Dicembre: il mese del Natale, delle luci e dei regali, del freddo, del “siamo tutti più buoni” e del “fai felice qualcuno”. Ma i calciofili rispondono con un bel chissenefrega: dicembre è il mese delle discussioni sul Pallone d’oro. Non è chiaro perché questo premio susciti tanti dibattiti e prese di posizioni. Forse perché riassume la questione più pura che fin da bambini ci ha visti interrogarci con quell’espressione sognante: chi è il più forte del mondo? E noi lì a rispondere che il più forte era l’idolo della nostra squadra del cuore e che nulla ci avrebbe fatto cambiare idea.
Poi si cresce, ma certi mondi non cambiano mai: chi è il più forte del mondo? Chi merita il Pallone d’oro? La FIFA ha emesso il suo verdetto parziale, decretando i tre finalisti: Messi e Cristiano Ronaldo neanche a dirlo e poi la novità Manuel Neuer. Ma oggi più che mai, è stata persa l’ennesima occasione per dare un senso diverso a questo riconoscimento, ormai da anni troppo ancorato ai trofei vinti e ai potentissimi ma freddi numeri che hanno portato i protagonisti a vincerlo. Per carità, nessuno discute l’importanza delle vittorie, i record fuori dal normale che ad esempio Messi e Ronaldo continuano a battere quotidianamente. Però il calcio non è solo questo: il calcio è classe, eleganza, stile, applicazione, perseveranza. Il calcio è anche Andrea Pirlo, che a 35 anni continua a incantare e a mettere d’accordo i tifosi di tutto il mondo. Pochi calciatori come Pirlo infatti sono riconosciuti universalmente come sinonimo di classe nell’accezione più pura del termine: #PirloIsNotImpressed ma noi sì, continuamente. Aldilà della fede calcistica, perché è difficile trovare qualcuno che discuta Pirlo e non lo apprezzi, anche all’estero. Pirlo è diventato il simbolo del calcio italiano nel mondo, senza bisogno di essere un personaggio fuori dal campo. Anzi, forse lo è pure diventato, ma involontariamente: la barba, l’eleganza nel vestirsi, lo sguardo imperturbabile.
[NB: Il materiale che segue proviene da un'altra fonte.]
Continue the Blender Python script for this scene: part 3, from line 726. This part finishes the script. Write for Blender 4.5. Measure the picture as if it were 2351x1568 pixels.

Quando Andrea però è decisivo, come domenica e come spesso gli capita, è felice e lo fa vedere.
Per Pirlo però più che per ogni altro parla il campo e quello che riesce a fare: una punizione dal limite si trasforma in un rigore se sul punto di battuta c’è lui; il pertugio da cui la palla è passata domenica al novantatreesimo di un derby dove non aveva particolarmente brillato, lo avrebbero trovato in pochi; le traiettorie dei lanci, dei passaggi, di un semplice appoggio: Pirlo, ancora di più dal vivo, impressiona per la facilità con cui mette il compagno a suo agio. Sembra dirigere un orchestra: non a caso è il Maestro, o come direbbe Francesco Repice, storico radiocronista di Radio 1, è Von Karajan, uno dei più grandi direttori d’orchestra di tutti i tempi. E chi pensa che pecchi di grinta o che sia statico perché preferisce far correre la palla, si sbaglia di grosso: perché Pirlo gioca davanti alla difesa e chi scrive lo vede rincorrere gli avversari partita per partita (almeno da 3 anni a questa parte).
Basterebbe questo, basterebbe semplicemente godere delle sue giocate per rendersi conto che Pirlo meriterebbe il Pallone d’oro. Ma non come premio alla carriera, come oggi sostenevano alcuni giornali, ma quello vero. L’essenza del calcio. Un po’ tristemente però l’essenza del calcio oggi viene accantonata, messa da parte. Paradossalmente premiare la classe cristallina è diventato controcorrente: già a maggio o a giugno basterà vedere chi ha vinto un trofeo. E si tratterà sempre degli stessi, perché le squadre più forti sono quelle.
Chissà, forse nel 2015 Andrea Pirlo vincerà un trofeo importante o forse no: a noi piacerebbe che a prescindere da questo il prossimo dicembre lui sia comunque al centro delle nostre discussioni sul Pallone d’oro, tra una luce di Natale e il desiderio di un regalo.